Saturday 27 October 2018

New cover: The Queen's Letters

Time to reveal the cover for The Queen's Letters!
This is Book 3 in the Scottish Queen Trilogy and I plan to publish it mid-November. That gives me time for last minute checks so that it will be typo-free.

Here are the opening lines:

May 14th 1544

Matho tilted his stool until his shoulders touched the sun heated stone of the tavern behind him and let out an involuntary yelp. “God’s blood,” he muttered, hitching his jerkin between himself and the wall. “Wouldn’t ye think there’d be a breath of wind up there somewhere?” For days now, the east coast of Scotland had sweltered in sunshine with only the merest hint of a breeze.

“Aye.” Jordie consulted the cards in his hand and flipped one onto the mounting block built into the inn wall beside them. “Ye can wait weeks fer the wind ye want. It’s been blowin’ up out o’ the sou’west for days now.”

“Not today, it isn’t. There’s no wind at all.” Matho wiped sweat from his face with the tail of his already damp shirt and picked up his cards again. “I’m not asking for much,” he added plaintively. “All I need is a wind that’ll get me to France.”

“Isn’t it allus the same, though?” The inn-keeper’s son was thirty if he was a day, but Jordie’s plumpness and lack of beard made him seem much younger. “Say ye want tae sail north tae Aberdeen and ye’ll get nowt but a wind that’ll take ye south. Venture a wee word that it’s France yer after an all ye’ll to get is one gannin’ north.”

“I don’t want to go to Norway, Jordie. France’ll do fine.” Matho dragged his hair away from his damp forehead. Days this warm were rare in Scotland and a windless one was very nearly unheard of so close to the sea. Seawater swirled around the posts of St. Andrews wharf, fishing cobles stood idle at their mooring and the smell of seaweed and fish numbed the nose to everything but the thick, heavy smell of hot pitch from the sailor busily painting his boat thirty paces away.
“The English were damned lucky with the wind back at the beginning of the month,” Jordie remarked. “It blew from the south just when they wanted it.”
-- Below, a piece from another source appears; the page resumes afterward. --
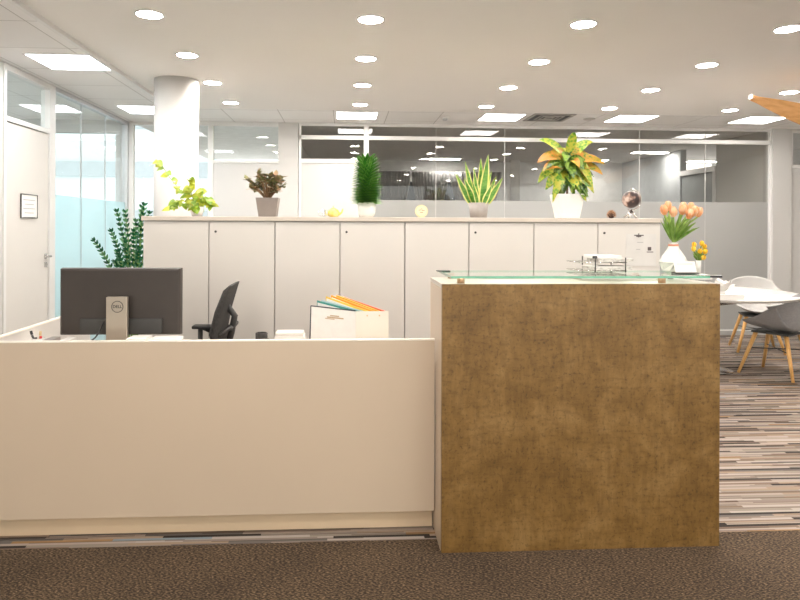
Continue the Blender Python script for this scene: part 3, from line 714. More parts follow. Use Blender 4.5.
# ------------------------------------------------------------------ monitor
YM = 3.15
x0, x1 = X(61, YM), X(182, YM); c = (x0+x1)/2; zt, zb_ = Z(120, 268, YM), Z(120, 335, YM)
mn = thing('computer_monitor', 'black computer monitor on a silver stand seen from behind', 'monitor', (c, YM, ZD+.001)); hh = zt-ZD
m = MB(); R = []
for (y, e) in ((-.018, .012), (-.012, .003), (.014, 0), (.02, .0)):
    R.append([Vector((a*((x1-x0)/2-e), y, ((zt-ZD-e) if b else (zb_-ZD+e)))) for a, b in ((-1, 0), (1, 0), (1, 1), (-1, 1))])
m.rings(R, True, smooth=False); bz = m.build('housing', mat('monitor_shell', (.042, .033, .028), .5, .08, 8), mn, .003)
B(-(x1-x0)/2+.008, (x1-x0)/2-.008, .0202, .0215, zb_-ZD+.012, zt-ZD-.008).build('screen', mat('dark_screen', (.01, .01, .012), .1), mn)
xp0, xp1 = X(81, YM-.02)-c, X(163, YM-.02)-c
B(xp0, xp1, -.034, -.0185, Z(90, 334, YM-.03)-ZD, Z(90, 319, YM-.03)-ZD).build('port_cover', DARK, mn, .004)
YS = YM-.075; a, b = X(107, YS)-c, X(128, YS)-c; zs_t = Z(117, 297, YS)-ZD
m = MB(); m.box(a, b, -.085, -.06, .008, zs_t); m.box(a+.01, b-.01, -.06, -.035, zs_t-.10, zs_t-.01)
m.build('stand_column', SILVER, mn, .003)
B(a-.07, b+.07, -.11, .09, 0, .007).build('stand_base', SILVER, mn, .002)
lc = at(117.3, 307, YM-.086)
m = MB(); R = []
for k in range(40):
    a_ = 2*PI*k/40; R.append([Vector(((r_)*math.cos(a_), y_, (r_)*math.sin(a_))) for r_, y_ in ((.0245, 0), (.0275, 0), (.0275, -.001), (.0245, -.001))])
R.append(R[0]); m.rings(R, False); rg = m.build('logo_ring', DARK, mn); rg.location = (lc.x-c, -.0855, lc.z-ZD)
cu = bpy.data.curves.new('logo_text', 'FONT'); cu.body = 'DELL'; cu.size = .019; cu.align_x = 'CENTER'; cu.align_y = 'CENTER'; cu.extrude = .0004; cu.offset = .0004
to = bpy.data.objects.new('tmp', cu); COL.objects.link(to); bpy.context.view_layer.update()
me = bpy.data.meshes.new_from_object(to.evaluated_get(bpy.context.evaluated_depsgraph_get())); bpy.data.objects.remove(to)
me.materials.clear(); me.materials.append(DARK); lt = bpy.data.objects.new('logo_lettering', me); COL.objects.link(lt); lt.parent = mn; lt.location = (lc.x-c, -.0858, lc.z-ZD); lt.rotation_euler = (PI/2, 0, 0)
m = MB(); q = lambda u, v, y: at(u, v, y) - Vector((c, YM, ZD))
m.tube([q(104, 322, YM-.03), q(102, 326, YM-.06), q(99, 333, YM-.08), q(95, 338, YM-.1), q(90, 342, YM-.12)], .004, 8); m.build('cable', BLACK, mn)

# desk clutter
def desk_at(u, Y): return (X(u, Y), Y, ZD+.001)
ph = thing('pen_pot', 'small white pen pot on the desk left of the monitor', 'pen pot', desk_at(39, 3.02))
m = MB(); m.lathe([(.026, 0), (.028, .095), (.025, .095), (.023, .01)], n=20); m.build('cup', CERW, ph)
zz = [(-.034, .0, .128, BLACK, 'black pen slanting left out of the pen pot'), (.004, .01, .125, mat('cream_pencil', (.80, .62, .36), .5), 'cream pencil standing in the pen pot'), (.016, -.012, .105, mat('red_pen', (.70, .04, .05), .4), 'red pen leaning right in the pen pot'), (-.006, -.014, .10, DARK, 'dark short pen standing in the pen pot')]
for dx, dy, h, mm, lab in zz:
    t = thing('pen', lab, 'pen', desk_at(39, 3.02), 0, 'pens in the pen pot')
    m = MB(); m.tube([(-dx*.3, dy*.3, .012), (dx*.85, dy*.9, h*.85)], .0052, 8); m.build('barrel', mm, t)
    m = MB(); m.tube([(dx*.86, dy*.91, h*.86), (dx, dy, h)], .006, 8); m.build('cap', mm, t)
def stack(lab, u0, u1, Y, zt_, n, mm, name='paper_stack'):
    a, b = X(u0, Y), X(u1, Y); t = thing(name, lab, 'papers', ((a+b)/2, Y, ZD+.001)); h = (zt_-ZD-.001)/n
    for k in range(n): B(-(b-a)/2+(k % 2)*.004, (b-a)/2-(k % 3)*.004, -.05, .05+(k % 2)*.004, k*h, (k+1)*h-.0006).build('bundle', mm[k % len(mm)], t)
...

Matho scowled. The English attack on Edinburgh held unpleasant memories for everyone, and especially for him. If Phemie had not died that day, they would have been married now and living happily in his cottage in Aydon. The memory of her lying on the grass, her throat savagely cut by English soldiers, rose from the back of his mind. Abruptly he pushed away from the wall, scattering cards across the stone block. “I’m fed up with cards and days too hot to bear, and by God, I’m fed up with this miserable town. I know the streets down to the last stone sett and every pathetic excuse for an inn on this foreshore. Another day of it, and I’ll go mad.”


“Yer getting restless,” Jordie said placidly, squinting up at him through a lock of hair. “I can understand it, reet enough.”